What you are asked to do => Give back the full listing verbatim, apart from its images.

* BEGIN *

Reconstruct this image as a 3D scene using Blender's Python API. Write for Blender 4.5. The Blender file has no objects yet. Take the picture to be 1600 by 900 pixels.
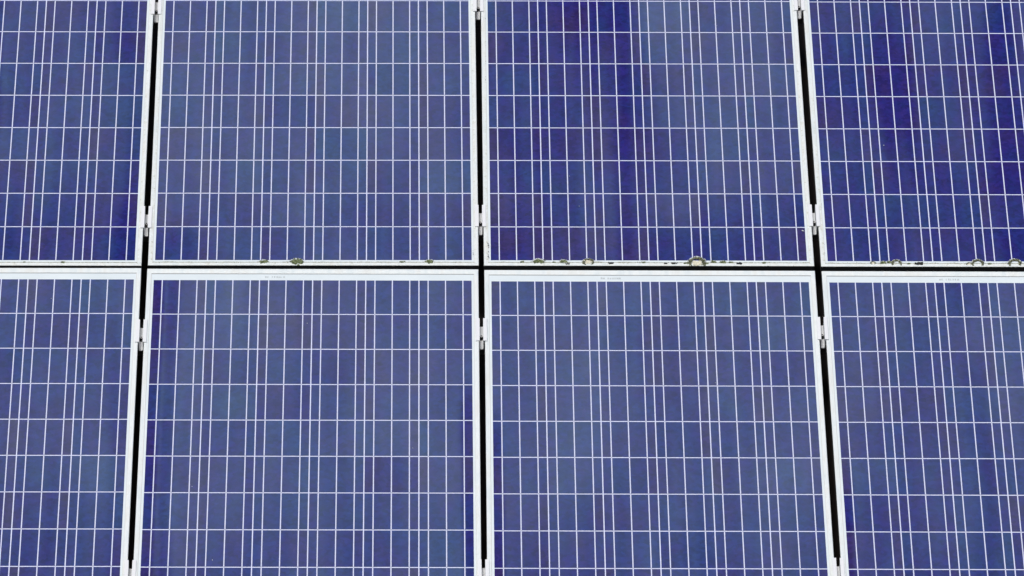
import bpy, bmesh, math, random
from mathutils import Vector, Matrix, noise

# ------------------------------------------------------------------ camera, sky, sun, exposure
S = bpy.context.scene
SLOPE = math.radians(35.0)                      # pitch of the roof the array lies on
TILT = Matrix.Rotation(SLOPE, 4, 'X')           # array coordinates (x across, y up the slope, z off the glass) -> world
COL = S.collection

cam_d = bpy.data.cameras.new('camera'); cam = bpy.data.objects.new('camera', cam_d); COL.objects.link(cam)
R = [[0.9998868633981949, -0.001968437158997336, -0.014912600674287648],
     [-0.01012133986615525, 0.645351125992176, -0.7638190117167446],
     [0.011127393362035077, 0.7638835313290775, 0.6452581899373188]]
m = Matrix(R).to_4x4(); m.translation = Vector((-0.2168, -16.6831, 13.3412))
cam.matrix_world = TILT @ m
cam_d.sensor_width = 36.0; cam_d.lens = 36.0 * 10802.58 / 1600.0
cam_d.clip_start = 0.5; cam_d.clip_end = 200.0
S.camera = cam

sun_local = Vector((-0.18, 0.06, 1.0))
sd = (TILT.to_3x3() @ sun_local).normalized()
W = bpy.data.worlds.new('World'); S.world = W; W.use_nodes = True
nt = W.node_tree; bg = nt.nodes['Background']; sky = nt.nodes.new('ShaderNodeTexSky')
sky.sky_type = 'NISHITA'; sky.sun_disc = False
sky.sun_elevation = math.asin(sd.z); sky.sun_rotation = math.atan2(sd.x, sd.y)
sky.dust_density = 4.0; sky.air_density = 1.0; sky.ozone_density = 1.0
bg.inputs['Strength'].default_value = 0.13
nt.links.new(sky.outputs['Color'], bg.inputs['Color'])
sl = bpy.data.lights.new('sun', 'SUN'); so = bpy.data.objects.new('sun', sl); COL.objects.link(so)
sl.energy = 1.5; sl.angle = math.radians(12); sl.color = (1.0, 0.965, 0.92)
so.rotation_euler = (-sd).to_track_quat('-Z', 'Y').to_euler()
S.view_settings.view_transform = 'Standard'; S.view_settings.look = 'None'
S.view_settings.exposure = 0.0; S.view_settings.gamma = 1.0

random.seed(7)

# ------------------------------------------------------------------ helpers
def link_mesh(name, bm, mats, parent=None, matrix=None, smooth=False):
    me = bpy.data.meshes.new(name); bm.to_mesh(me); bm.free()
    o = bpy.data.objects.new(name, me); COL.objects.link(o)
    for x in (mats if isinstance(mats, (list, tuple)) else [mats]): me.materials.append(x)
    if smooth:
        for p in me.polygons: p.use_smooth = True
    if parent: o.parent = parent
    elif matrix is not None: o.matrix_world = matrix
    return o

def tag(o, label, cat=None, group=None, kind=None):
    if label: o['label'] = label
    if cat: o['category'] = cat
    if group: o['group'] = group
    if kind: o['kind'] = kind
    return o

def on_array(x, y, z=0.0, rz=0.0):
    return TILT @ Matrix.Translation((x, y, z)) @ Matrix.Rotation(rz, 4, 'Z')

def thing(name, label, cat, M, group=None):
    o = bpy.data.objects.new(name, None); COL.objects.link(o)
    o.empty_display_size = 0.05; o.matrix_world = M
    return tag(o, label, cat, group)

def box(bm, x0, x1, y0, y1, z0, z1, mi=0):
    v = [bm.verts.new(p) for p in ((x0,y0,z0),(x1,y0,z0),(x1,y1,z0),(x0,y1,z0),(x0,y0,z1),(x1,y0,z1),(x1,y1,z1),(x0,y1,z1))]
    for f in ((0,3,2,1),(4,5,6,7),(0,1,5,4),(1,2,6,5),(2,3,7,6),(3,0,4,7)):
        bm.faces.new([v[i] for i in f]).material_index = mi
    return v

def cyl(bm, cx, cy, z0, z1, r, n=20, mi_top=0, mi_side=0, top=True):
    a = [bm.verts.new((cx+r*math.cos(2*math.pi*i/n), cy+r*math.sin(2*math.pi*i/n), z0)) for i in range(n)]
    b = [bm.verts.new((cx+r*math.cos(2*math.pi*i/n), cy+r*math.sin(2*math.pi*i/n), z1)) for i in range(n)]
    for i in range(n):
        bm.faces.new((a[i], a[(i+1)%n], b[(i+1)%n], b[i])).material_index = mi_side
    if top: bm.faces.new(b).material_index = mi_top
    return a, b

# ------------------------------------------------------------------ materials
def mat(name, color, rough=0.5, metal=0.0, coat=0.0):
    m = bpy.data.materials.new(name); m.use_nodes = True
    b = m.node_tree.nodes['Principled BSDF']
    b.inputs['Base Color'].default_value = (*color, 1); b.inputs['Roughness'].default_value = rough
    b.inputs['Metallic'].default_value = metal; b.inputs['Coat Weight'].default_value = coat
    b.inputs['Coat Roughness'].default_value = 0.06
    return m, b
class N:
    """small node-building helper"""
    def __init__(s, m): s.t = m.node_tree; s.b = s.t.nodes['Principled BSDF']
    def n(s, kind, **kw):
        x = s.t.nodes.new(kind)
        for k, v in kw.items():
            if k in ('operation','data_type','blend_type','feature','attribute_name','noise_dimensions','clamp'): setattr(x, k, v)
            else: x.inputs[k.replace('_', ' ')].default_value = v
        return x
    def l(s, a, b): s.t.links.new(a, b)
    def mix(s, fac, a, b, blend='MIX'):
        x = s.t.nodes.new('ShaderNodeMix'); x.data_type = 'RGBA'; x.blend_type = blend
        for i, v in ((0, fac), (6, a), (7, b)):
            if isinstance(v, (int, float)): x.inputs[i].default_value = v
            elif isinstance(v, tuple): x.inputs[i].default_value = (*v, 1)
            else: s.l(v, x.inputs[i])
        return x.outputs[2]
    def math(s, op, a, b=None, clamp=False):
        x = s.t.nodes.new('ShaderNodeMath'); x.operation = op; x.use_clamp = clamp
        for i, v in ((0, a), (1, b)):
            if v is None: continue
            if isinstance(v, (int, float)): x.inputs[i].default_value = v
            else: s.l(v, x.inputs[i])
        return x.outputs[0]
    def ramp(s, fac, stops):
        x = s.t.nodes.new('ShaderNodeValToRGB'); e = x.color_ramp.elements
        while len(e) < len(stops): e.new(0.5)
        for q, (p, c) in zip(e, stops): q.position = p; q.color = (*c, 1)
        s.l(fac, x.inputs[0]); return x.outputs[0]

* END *

The answer =>
Reconstruct this image as a 3D scene using Blender's Python API. Write for Blender 4.5. The Blender file has no objects yet. Take the picture to be 1600 by 900 pixels.
import bpy, bmesh, math, random
from mathutils import Vector, Matrix, noise

# ------------------------------------------------------------------ camera, sky, sun, exposure
S = bpy.context.scene
SLOPE = math.radians(35.0)                      # pitch of the roof the array lies on
TILT = Matrix.Rotation(SLOPE, 4, 'X')           # array coordinates (x across, y up the slope, z off the glass) -> world
COL = S.collection

cam_d = bpy.data.cameras.new('camera'); cam = bpy.data.objects.new('camera', cam_d); COL.objects.link(cam)
R = [[0.9998868633981949, -0.001968437158997336, -0.014912600674287648],
     [-0.01012133986615525, 0.645351125992176, -0.7638190117167446],
     [0.011127393362035077, 0.7638835313290775, 0.6452581899373188]]
m = Matrix(R).to_4x4(); m.translation = Vector((-0.2168, -16.6831, 13.3412))
cam.matrix_world = TILT @ m
cam_d.sensor_width = 36.0; cam_d.lens = 36.0 * 10802.58 / 1600.0
cam_d.clip_start = 0.5; cam_d.clip_end = 200.0
S.camera = cam

sun_local = Vector((-0.18, 0.06, 1.0))
sd = (TILT.to_3x3() @ sun_local).normalized()
W = bpy.data.worlds.new('World'); S.world = W; W.use_nodes = True
nt = W.node_tree; bg = nt.nodes['Background']; sky = nt.nodes.new('ShaderNodeTexSky')
sky.sky_type = 'NISHITA'; sky.sun_disc = False
sky.sun_elevation = math.asin(sd.z); sky.sun_rotation = math.atan2(sd.x, sd.y)
sky.dust_density = 4.0; sky.air_density = 1.0; sky.ozone_density = 1.0
bg.inputs['Strength'].default_value = 0.13
nt.links.new(sky.outputs['Color'], bg.inputs['Color'])
sl = bpy.data.lights.new('sun', 'SUN'); so = bpy.data.objects.new('sun', sl); COL.objects.link(so)
sl.energy = 1.5; sl.angle = math.radians(12); sl.color = (1.0, 0.965, 0.92)
so.rotation_euler = (-sd).to_track_quat('-Z', 'Y').to_euler()
S.view_settings.view_transform = 'Standard'; S.view_settings.look = 'None'
S.view_settings.exposure = 0.0; S.view_settings.gamma = 1.0

random.seed(7)

# ------------------------------------------------------------------ helpers
def link_mesh(name, bm, mats, parent=None, matrix=None, smooth=False):
    me = bpy.data.meshes.new(name); bm.to_mesh(me); bm.free()
    o = bpy.data.objects.new(name, me); COL.objects.link(o)
    for x in (mats if isinstance(mats, (list, tuple)) else [mats]): me.materials.append(x)
    if smooth:
        for p in me.polygons: p.use_smooth = True
    if parent: o.parent = parent
    elif matrix is not None: o.matrix_world = matrix
    return o

def tag(o, label, cat=None, group=None, kind=None):
    if label: o['label'] = label
    if cat: o['category'] = cat
    if group: o['group'] = group
    if kind: o['kind'] = kind
    return o

def on_array(x, y, z=0.0, rz=0.0):
    return TILT @ Matrix.Translation((x, y, z)) @ Matrix.Rotation(rz, 4, 'Z')

def thing(name, label, cat, M, group=None):
    o = bpy.data.objects.new(name, None); COL.objects.link(o)
    o.empty_display_size = 0.05; o.matrix_world = M
    return tag(o, label, cat, group)

def box(bm, x0, x1, y0, y1, z0, z1, mi=0):
    v = [bm.verts.new(p) for p in ((x0,y0,z0),(x1,y0,z0),(x1,y1,z0),(x0,y1,z0),(x0,y0,z1),(x1,y0,z1),(x1,y1,z1),(x0,y1,z1))]
    for f in ((0,3,2,1),(4,5,6,7),(0,1,5,4),(1,2,6,5),(2,3,7,6),(3,0,4,7)):
        bm.faces.new([v[i] for i in f]).material_index = mi
    return v

def cyl(bm, cx, cy, z0, z1, r, n=20, mi_top=0, mi_side=0, top=True):
    a = [bm.verts.new((cx+r*math.cos(2*math.pi*i/n), cy+r*math.sin(2*math.pi*i/n), z0)) for i in range(n)]
    b = [bm.verts.new((cx+r*math.cos(2*math.pi*i/n), cy+r*math.sin(2*math.pi*i/n), z1)) for i in range(n)]
    for i in range(n):
        bm.faces.new((a[i], a[(i+1)%n], b[(i+1)%n], b[i])).material_index = mi_side
    if top: bm.faces.new(b).material_index = mi_top
    return a, b

# ------------------------------------------------------------------ materials
def mat(name, color, rough=0.5, metal=0.0, coat=0.0):
    m = bpy.data.materials.new(name); m.use_nodes = True
    b = m.node_tree.nodes['Principled BSDF']
    b.inputs['Base Color'].default_value = (*color, 1); b.inputs['Roughness'].default_value = rough
    b.inputs['Metallic'].default_value = metal; b.inputs['Coat Weight'].default_value = coat
    b.inputs['Coat Roughness'].default_value = 0.06
    return m, b
class N:
    """small node-building helper"""
    def __init__(s, m): s.t = m.node_tree; s.b = s.t.nodes['Principled BSDF']
    def n(s, kind, **kw):
        x = s.t.nodes.new(kind)
        for k, v in kw.items():
            if k in ('operation','data_type','blend_type','feature','attribute_name','noise_dimensions','clamp'): setattr(x, k, v)
            else: x.inputs[k.replace('_', ' ')].default_value = v
        return x
    def l(s, a, b): s.t.links.new(a, b)
    def mix(s, fac, a, b, blend='MIX'):
        x = s.t.nodes.new('ShaderNodeMix'); x.data_type = 'RGBA'; x.blend_type = blend
        for i, v in ((0, fac), (6, a), (7, b)):
            if isinstance(v, (int, float)): x.inputs[i].default_value = v
            elif isinstance(v, tuple): x.inputs[i].default_value = (*v, 1)
            else: s.l(v, x.inputs[i])
        return x.outputs[2]
    def math(s, op, a, b=None, clamp=False):
        x = s.t.nodes.new('ShaderNodeMath'); x.operation = op; x.use_clamp = clamp
        for i, v in ((0, a), (1, b)):
            if v is None: continue
            if isinstance(v, (int, float)): x.inputs[i].default_value = v
            else: s.l(v, x.inputs[i])
        return x.outputs[0]
    def ramp(s, fac, stops):
        x = s.t.nodes.new('ShaderNodeValToRGB'); e = x.color_ramp.elements
        while len(e) < len(stops): e.new(0.5)
        for q, (p, c) in zip(e, stops): q.position = p; q.color = (*c, 1)
        s.l(fac, x.inputs[0]); return x.outputs[0]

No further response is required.